The Nature of the Hard X-Ray Background Sources: Optical, Near-Infrared, Submillimeter, and Radio Properties

Abstract

With recent Chandra observations, at least 60% of the X-ray background in the 2–10 keV energy range is now resolved into discrete sources. Here we present deep optical, near-infrared, submillimeter, and 20 cm (radio) images, as well as high-quality optical spectra, of a complete sample of 20 sources selected to lie above a 2–10 keV flux of 3.8 × 10^-15 ergs cm^-2 s^-1 in a deep Chandra observation of the Hawaii Deep Survey Field SSA13. The 13 galaxies with I < 23.5 have redshifts in the range 0.1 to 2.6. Two are quasars, five show active galactic nucleus (AGN) signatures, and six are z < 1.5 luminous bulge-dominated galaxies whose spectra show no obvious optical AGN signatures.

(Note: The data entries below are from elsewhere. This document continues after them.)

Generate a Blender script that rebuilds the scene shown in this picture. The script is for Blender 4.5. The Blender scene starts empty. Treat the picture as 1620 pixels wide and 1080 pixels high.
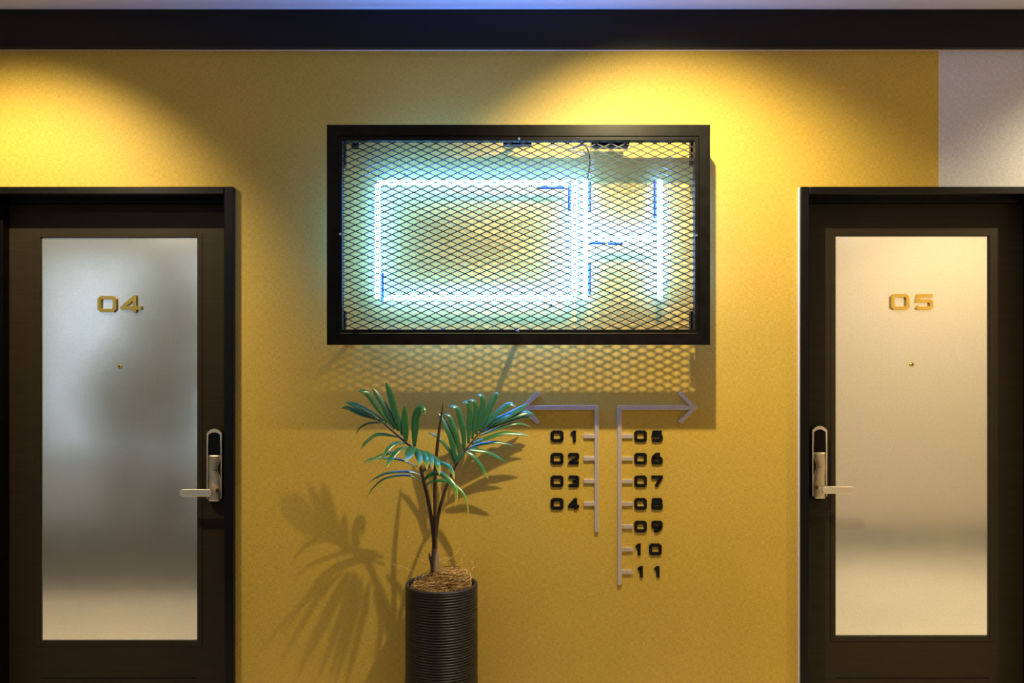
import bpy, bmesh, math, random
from mathutils import Vector, Matrix
random.seed(7)
scn = bpy.context.scene
COL = scn.collection

# ---------------------------------------------------------------- camera
F, D, H = 1400.0, 3.5, 1.52          # focal length in pixels, camera-wall distance, camera height
cd = bpy.data.cameras.new('camera'); cam = bpy.data.objects.new('camera', cd); COL.objects.link(cam)
cam.location = (0, -D, H); cam.rotation_euler = (math.pi/2, 0, 0)
cd.sensor_width = 36; cd.lens = 36*F/1620; cd.clip_start = 0.05
scn.camera = cam

def P(px, py, q=0.0):
    """photo pixel -> point at distance q in front of the yellow wall"""
    d = D - q
    return Vector(((px-810)*d/F, -q, H-(py-540)*d/F))

# ---------------------------------------------------------------- world, exposure
w = bpy.data.worlds.new('world'); scn.world = w; w.use_nodes = True
w.node_tree.nodes['Background'].inputs[0].default_value = (0.75, 0.85, 1.0, 1)
w.node_tree.nodes['Background'].inputs[1].default_value = 0.02
scn.view_settings.view_transform = 'Standard'
scn.view_settings.look = 'None'
scn.view_settings.gamma = 1
scn.view_settings.exposure = 0.0
scn.view_settings.use_curve_mapping = False

# ---------------------------------------------------------------- lights
def spot(name, loc, target, power, col, size, blend, radius):
    l = bpy.data.lights.new(name, 'SPOT'); l.energy = power; l.color = col
    l.spot_size = math.radians(size); l.spot_blend = blend; l.shadow_soft_size = radius
    o = bpy.data.objects.new(name, l); COL.objects.link(o); o.location = loc
    o.rotation_euler = (Vector(target)-Vector(loc)).to_track_quat('-Z', 'Y').to_euler()
    return o
WARM = (1.0, 0.82, 0.43)
def wx(px): return (px-810)*D/F
for lx, ax, pw, sz in ((50, 30, 130, 92), (1000, 1060, 165, 100), (1905, 1890, 120, 100), (-800, -800, 60, 96)):
    loc = (wx(lx), -1.0, 2.705)
    spot('wall_washer_light', loc, (wx(ax), 0, 1.58), pw, WARM, sz, 0.72, 0.018)
for lx, pw in ((-150, 11), (1090, 11)):
    loc = (wx(lx), -2.5, 2.74)
    spot('lobby_ceiling_light', loc, (wx(lx)*0.7, -0.6, 0.2), pw, (1.0, 0.84, 0.64), 130, 0.6, 0.03)
def area(name, loc, target, power, col, sx, sy):
    l = bpy.data.lights.new(name, 'AREA'); l.shape = 'RECTANGLE'; l.size = sx; l.size_y = sy
    l.energy = power; l.color = col
    o = bpy.data.objects.new(name, l); COL.objects.link(o); o.location = loc
    o.rotation_euler = (Vector(target)-Vector(loc)).to_track_quat('-Z', 'Y').to_euler()
    return o
spot('lobby_wall_fill', (3.2, -1.45, 2.74), (3.2, -2.65, 0.9), 150, (1.0, 0.86, 0.60), 120, 0.8, 0.03)  # added spot to brighten the cream wall mirrored in the right door
for fx in (-2.3, 2.3):
    spot('floor_fill_spot', (fx, -1.25, 2.74), (fx, -1.2, 0), 150, (1.0, 0.84, 0.60), 44, 0.5, 0.03)  # added spots to brighten the floor mirrored in the door glass
area('ceiling_fill', (0, -2.3, 2.35), (0, -1.6, 3.2), 5, (1.0, 0.88, 0.74), 5, 0.1)  # added unseen fill, aimed upward to brighten the ceiling
area('lobby_fill', (0.3, -4.6, 2.7), (0, -1.5, 0), 4, (1.0, 0.93, 0.85), 5, 0.6)  # added soft fill light from behind the camera

# ---------------------------------------------------------------- materials
def mat(name, base, rough=0.5, metal=0.0, spec=0.5, noise=None, bump=None, emit=None, coat=0.0, sheen=0.0):
    """noise=(scale xyz, amount)  bump=(scale xyz, strength, distance)"""
    m = bpy.data.materials.new(name); m.use_nodes = True
    nt = m.node_tree; b = nt.nodes['Principled BSDF']
    b.inputs['Base Color'].default_value = (*base, 1)
    b.inputs['Roughness'].default_value = rough
    b.inputs['Metallic'].default_value = metal
    b.inputs['Specular IOR Level'].default_value = spec
    b.inputs['Coat Weight'].default_value = coat
    b.inputs['Sheen Weight'].default_value = sheen
    tc = nt.nodes.new('ShaderNodeTexCoord')
    def nz(scale, detail=3):
        mp = nt.nodes.new('ShaderNodeMapping'); mp.inputs['Scale'].default_value = scale
        n = nt.nodes.new('ShaderNodeTexNoise'); n.inputs['Scale'].default_value = 1; n.inputs['Detail'].default_value = detail
        nt.links.new(tc.outputs['Object'], mp.inputs[0]); nt.links.new(mp.outputs[0], n.inputs['Vector'])
        return n
    if noise:
        n = nz(noise[0]); r = nt.nodes.new('ShaderNodeMapRange')
        r.inputs[1].default_value = 0.3; r.inputs[2].default_value = 0.7
        r.inputs[3].default_value = 1-noise[1]; r.inputs[4].default_value = 1+noise[1]
        mx = nt.nodes.new('ShaderNodeVectorMath'); mx.operation = 'SCALE'; mx.inputs[0].default_value = base
        nt.links.new(n.outputs['Fac'], r.inputs[0]); nt.links.new(r.outputs[0], mx.inputs['Scale'])
        nt.links.new(mx.outputs[0], b.inputs['Base Color'])
    if bump:
        n = nz(bump[0]); bp = nt.nodes.new('ShaderNodeBump')
        bp.inputs['Strength'].default_value = bump[1]; bp.inputs['Distance'].default_value = bump[2]
        nt.links.new(n.outputs['Fac'], bp.inputs['Height']); nt.links.new(bp.outputs[0], b.inputs['Normal'])
    if emit:
        b.inputs['Emission Color'].default_value = (*emit[0], 1); b.inputs['Emission Strength'].default_value = emit[1]
    return m

def fabric(name, base):
    """woven wall covering: crossing threads plus soft mottling"""
    m = bpy.data.materials.new(name); m.use_nodes = True
    nt = m.node_tree; N = nt.nodes.new; L = nt.links.new; b = nt.nodes['Principled BSDF']
    b.inputs['Roughness'].default_value = 0.55; b.inputs['Specular IOR Level'].default_value = 0.35
    tc = N('ShaderNodeTexCoord')
    def n(scale, detail=2):
        mp = N('ShaderNodeMapping'); mp.inputs['Scale'].default_value = scale
        t = N('ShaderNodeTexNoise'); t.inputs['Scale'].default_value = 1; t.inputs['Detail'].default_value = detail
        L(tc.outputs['Object'], mp.inputs[0]); L(mp.outputs[0], t.inputs['Vector']); return t.outputs['Fac']
    def ma(op, a, c):
        x = N('ShaderNodeMath'); x.operation = op
        for i, v in enumerate((a, c)):
            if isinstance(v, (int, float)): x.inputs[i].default_value = v
            else: L(v, x.inputs[i])
        return x.outputs[0]
    h = ma('ADD', n((60, 1, 520)), n((520, 1, 60)))
    big = n((3, 1, 3))
    fac = ma('ADD', ma('MULTIPLY', ma('SUBTRACT', h, 1.0), 0.75), ma('MULTIPLY', ma('SUBTRACT', big, 0.5), 0.16))
    fac = ma('ADD', fac, 1.0)
    mx = N('ShaderNodeVectorMath'); mx.operation = 'SCALE'; mx.inputs[0].default_value = base
    L(fac, mx.inputs['Scale']); L(mx.outputs[0], b.inputs['Base Color'])
    bp = N('ShaderNodeBump'); bp.inputs['Strength'].default_value = 0.35; bp.inputs['Distance'].default_value = 0.0012
    L(h, bp.inputs['Height']); L(bp.outputs[0], b.inputs['Normal'])
    return m

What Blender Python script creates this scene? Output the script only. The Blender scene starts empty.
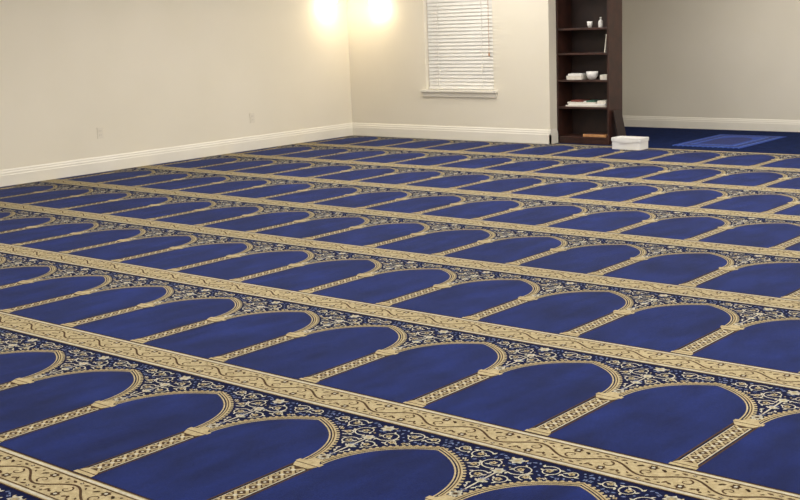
import bpy, bmesh, random
import numpy as np
from math import *
from mathutils import Matrix, Vector

# ------------------------------------------------------------------ camera solution
H=1.5; F=1197.9; PI_=radians(11.0); RO=radians(2.19); PS=radians(40.35)
P=.798*H; W=.383*H; B0=1.415*H
Rv=Vector((cos(PS),sin(PS),0)); Fh=Vector((-sin(PS),cos(PS),0)); Zv=Vector((0,0,1))
Fv=Fh*cos(PI_)-Zv*sin(PI_); Dv=-Fh*sin(PI_)-Zv*cos(PI_)
Xc=Rv*cos(RO)+Dv*sin(RO); Dc=-Rv*sin(RO)+Dv*cos(RO)
CAM=Vector((0,0,H))
def ray(x,y): return Fv+Xc*((x-400)/F)+Dc*((y-250)/F)
def onz(x,y,z=0): r=ray(x,y); return CAM+r*((z-CAM.z)/r.z)
def onb(x,y,b): r=ray(x,y); return CAM+r*(b/r.y)
def ona(x,y,a): r=ray(x,y); return CAM+r*(a/r.x)

LW=-7.03*H      # left wall face (x)
BW=7.70*H       # back wall face (y)
AB=9.10*H       # alcove back wall face
RWX=2.2; NWY=-1.6; CH=2.9; T=.16

# ------------------------------------------------------------------ materials
def mat(name,col,rough=.6,noise=None,col2=None,bump=0,bscale=200,emit=None,sheen=0,detail=3,metal=0,spec=None,lo=.35,hi=.65,fine=0,famp=.15,streak=0,samp=.2):
    m=bpy.data.materials.new(name); m.use_nodes=True; nt=m.node_tree; b=nt.nodes['Principled BSDF']
    b.inputs['Base Color'].default_value=(*col,1); b.inputs['Roughness'].default_value=rough; b.inputs['Metallic'].default_value=metal
    if spec is not None: b.inputs['Specular IOR Level'].default_value=spec
    if sheen:
        b.inputs['Sheen Weight'].default_value=sheen; b.inputs['Sheen Roughness'].default_value=.4
        b.inputs['Sheen Tint'].default_value=(.55,.65,1,1)
    tc=nt.nodes.new('ShaderNodeTexCoord')
    if noise:
        n=nt.nodes.new('ShaderNodeTexNoise'); n.inputs['Scale'].default_value=noise; n.inputs['Detail'].default_value=detail
        nt.links.new(tc.outputs['Object'],n.inputs['Vector'])
        r=nt.nodes.new('ShaderNodeValToRGB'); r.color_ramp.elements[0].position=lo; r.color_ramp.elements[1].position=hi
        r.color_ramp.elements[0].color=(*col,1); r.color_ramp.elements[1].color=(*col2,1)
        nt.links.new(n.outputs['Fac'],r.inputs['Fac']); src=r.outputs['Color']
        for (sc_,am_,str_) in ((fine,famp,1),(streak,samp,.32)):
            if not sc_: continue
            mp=nt.nodes.new('ShaderNodeMapping'); mp.inputs['Rotation'].default_value=(0,0,.5 if str_<1 else 0); mp.inputs['Scale'].default_value=(1,str_,1)
            nt.links.new(tc.outputs['Object'],mp.inputs['Vector'])
            n3=nt.nodes.new('ShaderNodeTexNoise'); n3.inputs['Scale'].default_value=sc_; n3.inputs['Detail'].default_value=2 if str_==1 else 4
            nt.links.new(mp.outputs['Vector'],n3.inputs['Vector'])
            mr=nt.nodes.new('ShaderNodeMapRange'); mr.inputs['From Min'].default_value=.35; mr.inputs['From Max'].default_value=.65
            mr.inputs['To Min'].default_value=1-am_; mr.inputs['To Max'].default_value=1+am_
            nt.links.new(n3.outputs['Fac'],mr.inputs['Value'])
            vm=nt.nodes.new('ShaderNodeVectorMath'); vm.operation='SCALE'
            nt.links.new(src,vm.inputs[0]); nt.links.new(mr.outputs['Result'],vm.inputs['Scale']); src=vm.outputs['Vector']
        nt.links.new(src,b.inputs['Base Color'])
    if bump:
        n2=nt.nodes.new('ShaderNodeTexNoise'); n2.inputs['Scale'].default_value=bscale; n2.inputs['Detail'].default_value=2
        nt.links.new(tc.outputs['Object'],n2.inputs['Vector'])
        bp=nt.nodes.new('ShaderNodeBump'); bp.inputs['Strength'].default_value=bump; bp.inputs['Distance'].default_value=.003
        nt.links.new(n2.outputs['Fac'],bp.inputs['Height']); nt.links.new(bp.outputs['Normal'],b.inputs['Normal'])
    if emit:
        b.inputs['Emission Color'].default_value=(*emit[0],1); b.inputs['Emission Strength'].default_value=emit[1]
    return m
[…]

The seven spectroscopically unidentified I > 23.5 sources have colors that are consistent with evolved early galaxies at z = 1.5–3. Only one hard X-ray source is significantly detected in an ultradeep submillimeter map; from the submillimeter to radio flux ratio we estimate a millimetric redshift in the range 1.2–2.4. None of the remaining 19 hard X-ray sources is individually detected in the submillimeter. These results probably reflect the fact that the 850 μm flux limits obtainable with SCUBA are quite close to the expected fluxes from obscured AGNs. The ensemble of hard X-ray sources contribute about 10% of the extragalactic background light at submillimeter wavelengths. From the submillimeter and radio data we obtain bolometric far-infrared luminosities. The hard X-ray sources have an average ratio of bolometric far-infrared to 2–10 keV luminosity of about 60, similar to that of local obscured AGNs. The same ratio for a sample of submillimeter-selected sources is in excess of 1100; this suggests that their far-infrared light is primarily produced by star formation. Our data show that luminous hard X-ray sources are common in bulge-dominated optically luminous galaxies, with about 10% of the population showing activity at any given time. We use our measured bolometric corrections with the 2–10 keV extragalactic background light to infer the growth of supermassive black holes. Even with a high radiative efficiency of accretion ( = 0.1), the black hole mass density required to account for the observed light is comparable to the local black hole mass density.